VHeadline's Washington DC-based commentarist Chris Herz writes: Those who think this depression has hit the bottom are like those on the Titanic who decided that their ship was unsinkable. 663,000 jobs were shed from the US economy last month to bring the unemployment rate to 8.5%. That is if you believe the sexed-up statistics which are produce in Washington.
If we were to calculate unemployment using the same statistical methodologies as were originally deployed we would see unemployment in the range of 16 to 19%.
But no matter. It really serves the interests of Bolivarian Venezuela better if the USA continues to ignore the problem posed by her own bankruptcy as long as possible.
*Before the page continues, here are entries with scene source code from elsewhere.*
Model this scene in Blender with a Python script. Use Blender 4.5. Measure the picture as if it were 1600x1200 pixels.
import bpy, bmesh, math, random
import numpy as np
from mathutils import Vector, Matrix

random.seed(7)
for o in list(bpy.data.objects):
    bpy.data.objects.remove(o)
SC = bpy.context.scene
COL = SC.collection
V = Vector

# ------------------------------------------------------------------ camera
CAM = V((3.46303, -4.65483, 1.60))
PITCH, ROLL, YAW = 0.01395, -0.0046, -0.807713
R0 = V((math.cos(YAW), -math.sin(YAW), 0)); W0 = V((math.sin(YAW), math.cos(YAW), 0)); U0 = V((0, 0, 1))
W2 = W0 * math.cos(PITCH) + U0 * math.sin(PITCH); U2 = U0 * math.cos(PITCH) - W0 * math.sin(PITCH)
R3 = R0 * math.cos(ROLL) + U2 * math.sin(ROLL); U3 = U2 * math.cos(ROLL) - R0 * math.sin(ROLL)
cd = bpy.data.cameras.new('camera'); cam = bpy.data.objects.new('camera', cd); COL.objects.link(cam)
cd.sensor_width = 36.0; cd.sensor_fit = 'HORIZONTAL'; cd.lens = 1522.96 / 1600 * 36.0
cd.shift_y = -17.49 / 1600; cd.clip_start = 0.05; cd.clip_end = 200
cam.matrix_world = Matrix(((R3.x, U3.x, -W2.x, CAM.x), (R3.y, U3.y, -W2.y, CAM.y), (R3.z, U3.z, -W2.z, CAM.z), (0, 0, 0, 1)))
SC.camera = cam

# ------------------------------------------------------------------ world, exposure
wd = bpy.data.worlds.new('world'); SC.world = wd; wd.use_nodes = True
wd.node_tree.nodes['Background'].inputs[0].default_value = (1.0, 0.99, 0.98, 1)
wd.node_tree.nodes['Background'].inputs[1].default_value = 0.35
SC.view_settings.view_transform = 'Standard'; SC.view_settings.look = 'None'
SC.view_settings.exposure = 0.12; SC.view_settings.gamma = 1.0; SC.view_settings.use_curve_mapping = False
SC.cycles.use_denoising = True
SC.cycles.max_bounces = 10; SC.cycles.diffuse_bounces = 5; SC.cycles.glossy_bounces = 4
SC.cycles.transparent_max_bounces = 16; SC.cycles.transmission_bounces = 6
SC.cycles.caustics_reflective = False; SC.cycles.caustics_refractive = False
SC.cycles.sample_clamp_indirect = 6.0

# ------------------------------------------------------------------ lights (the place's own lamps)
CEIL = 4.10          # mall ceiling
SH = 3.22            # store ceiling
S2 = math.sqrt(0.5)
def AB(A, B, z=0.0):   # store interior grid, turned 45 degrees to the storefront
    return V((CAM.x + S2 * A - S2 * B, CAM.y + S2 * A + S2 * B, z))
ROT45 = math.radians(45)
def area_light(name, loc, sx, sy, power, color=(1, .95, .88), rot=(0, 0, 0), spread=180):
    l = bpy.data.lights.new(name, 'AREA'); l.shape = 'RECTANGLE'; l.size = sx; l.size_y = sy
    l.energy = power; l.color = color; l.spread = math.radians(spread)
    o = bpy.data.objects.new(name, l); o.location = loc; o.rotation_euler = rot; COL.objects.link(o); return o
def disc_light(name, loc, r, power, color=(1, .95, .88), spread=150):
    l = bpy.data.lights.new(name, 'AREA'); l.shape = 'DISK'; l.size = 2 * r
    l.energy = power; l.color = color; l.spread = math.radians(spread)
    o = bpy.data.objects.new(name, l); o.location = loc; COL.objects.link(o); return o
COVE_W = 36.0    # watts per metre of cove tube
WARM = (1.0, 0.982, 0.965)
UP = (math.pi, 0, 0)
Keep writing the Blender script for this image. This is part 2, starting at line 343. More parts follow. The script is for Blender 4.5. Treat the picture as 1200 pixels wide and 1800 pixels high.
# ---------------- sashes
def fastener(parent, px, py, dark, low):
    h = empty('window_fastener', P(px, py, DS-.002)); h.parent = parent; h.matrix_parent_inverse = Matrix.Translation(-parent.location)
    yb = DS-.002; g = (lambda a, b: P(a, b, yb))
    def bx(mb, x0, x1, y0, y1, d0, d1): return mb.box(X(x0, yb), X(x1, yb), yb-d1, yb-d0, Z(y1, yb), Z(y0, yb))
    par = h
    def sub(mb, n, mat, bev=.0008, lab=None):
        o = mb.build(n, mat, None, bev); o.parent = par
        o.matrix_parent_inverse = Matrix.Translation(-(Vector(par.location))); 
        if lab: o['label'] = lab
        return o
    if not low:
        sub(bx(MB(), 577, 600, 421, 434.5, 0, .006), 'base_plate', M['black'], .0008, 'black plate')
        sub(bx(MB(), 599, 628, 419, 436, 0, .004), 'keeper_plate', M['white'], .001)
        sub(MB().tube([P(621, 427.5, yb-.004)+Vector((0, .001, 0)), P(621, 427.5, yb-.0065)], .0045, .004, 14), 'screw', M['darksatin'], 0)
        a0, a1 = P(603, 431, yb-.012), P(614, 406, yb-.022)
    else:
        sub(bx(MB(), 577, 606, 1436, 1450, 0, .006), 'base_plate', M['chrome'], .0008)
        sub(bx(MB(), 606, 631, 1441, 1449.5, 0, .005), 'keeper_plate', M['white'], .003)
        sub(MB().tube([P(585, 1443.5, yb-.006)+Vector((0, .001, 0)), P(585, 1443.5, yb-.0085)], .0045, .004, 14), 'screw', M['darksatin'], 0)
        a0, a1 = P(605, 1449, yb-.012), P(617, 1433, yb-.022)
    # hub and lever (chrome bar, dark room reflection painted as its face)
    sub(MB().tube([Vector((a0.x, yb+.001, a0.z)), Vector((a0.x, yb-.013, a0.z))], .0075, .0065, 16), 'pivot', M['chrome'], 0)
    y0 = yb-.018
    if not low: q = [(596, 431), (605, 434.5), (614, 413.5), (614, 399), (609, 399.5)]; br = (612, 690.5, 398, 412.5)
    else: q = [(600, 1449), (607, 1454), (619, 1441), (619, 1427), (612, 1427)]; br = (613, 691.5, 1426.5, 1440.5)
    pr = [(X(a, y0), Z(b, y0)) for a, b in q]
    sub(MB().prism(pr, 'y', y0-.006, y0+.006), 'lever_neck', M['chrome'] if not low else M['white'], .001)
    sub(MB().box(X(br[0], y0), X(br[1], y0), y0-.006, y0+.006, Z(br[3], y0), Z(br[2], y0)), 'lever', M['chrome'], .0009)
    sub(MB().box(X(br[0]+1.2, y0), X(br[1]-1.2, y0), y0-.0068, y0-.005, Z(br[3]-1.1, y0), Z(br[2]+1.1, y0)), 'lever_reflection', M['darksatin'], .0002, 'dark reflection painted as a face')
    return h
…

After all, the longer the North Americans live with their heads in the clouds the less likely anything can be salvaged for them. And after, at the G20 conference in London, they led the major corporate powers into augmenting the resources available to the International Monetary Fund, so as further to plunder the global south, this is the best we can hope for.
The message to the various resource-producing countries like Venezuela is that we will continue to arrange the global corporate system with currency manipulations to transfer your natural wealth northwards. We will do this by corruption and any other means expedient.
It is a real question as to who is under greater threat from Washington: Its friends or its enemies.
We here at VHeadline.com have long been warning our readers that the empire is dangerously unstable financially, thus politically. The Stanford affair should show even to the South American elites that they can no longer rely upon any personal financial security by hitching their fortunes to those of the northern colossus. It is clear that Colombia has understood this problem. Her narco-government chose years ago to firmly marry itself to the corpse of Yankee imperialism. But like all other drug lords these are financially sophisticated people, they know how to use a hedge-fund: They chose not to make any final break with their Bolivarian neighbor. Just on the off-chance that North American guns, North American soldiers and North American business would not be sufficient to rescue this government from the just wrath of their own people ... this may yet turn out a very prudent move.
Trinidad & Tobago remains purely out of habit rather subservient to the Empire: Her government would continue a domestic policy of privatization of public resources long after the failure of this policy has become globally apparent. There are still those in Port-of-Spain who cannot bring themselves to believe the awful wreck that is occurring on the north side of the Gulf of Mexico. Yet even Premier Manning, that unworthy successor to Eric Williams, finds it now prudent to make polite gestures to Cuba, to Nicaragua, to Guatemala, to El Salvador. Even to Venezuela ... just in case.
And yes, alas for Mexico. So far from God, so near the United States. The great gifts of the Yankees, the Drug War and the North American Free Trade Association have not turned out quite the blessings they were advertised to be. These people too, painfully learn that full spectrum disorder is all the empire has to offer to even its most loyal provinces.
Then Brazil. Always the most cautious of the American republics ... is this part of her dour Portuguese heritage? Her supposedly socialist leader, Lula da Silva, immediately upon his election sends his army to participate in the latest episode in the eternal martyrdom of poor Haiti (although some say, cynically this is to keep them busy hundreds of kilometers from home). Yet da Silva's government performs nobly in backing the independence of Ecuador and Bolivia. Even Paraguay. It would seem that Brasilia too, cannot yet quite believe how completely the Yankees have wrecked their own empire.
There was a time, only a few years ago when their own armies would have disciplined Correa in Ecuador or Morales in Bolivia, but the disgusting imprisonment for their dissent against the torture and warfare state of a few beautiful Christians and idealistic students at Fort Benning, in our US state of Georgia, where Latin armies were supposed to learn their true allegiances ... to Wall Street, rather than to their own ... may have aided civil society in these countries to overcome decades of military rule.
But this is the tocsin of independence for those long held in thrall to her imperium. Seize the time!I certainly hope so, for this is the best and only way open for us here in the belly of the beast to aid you. Only Canada, sold to us by Britain in 1940, remains loyal to our empire ... and how much longer, with real money to be made in trade with Europe or the far East can that continue?
Tomorrow the pitiful profits of once-great US corporations will become public ... and the USA will endure another spasm of economic contraction.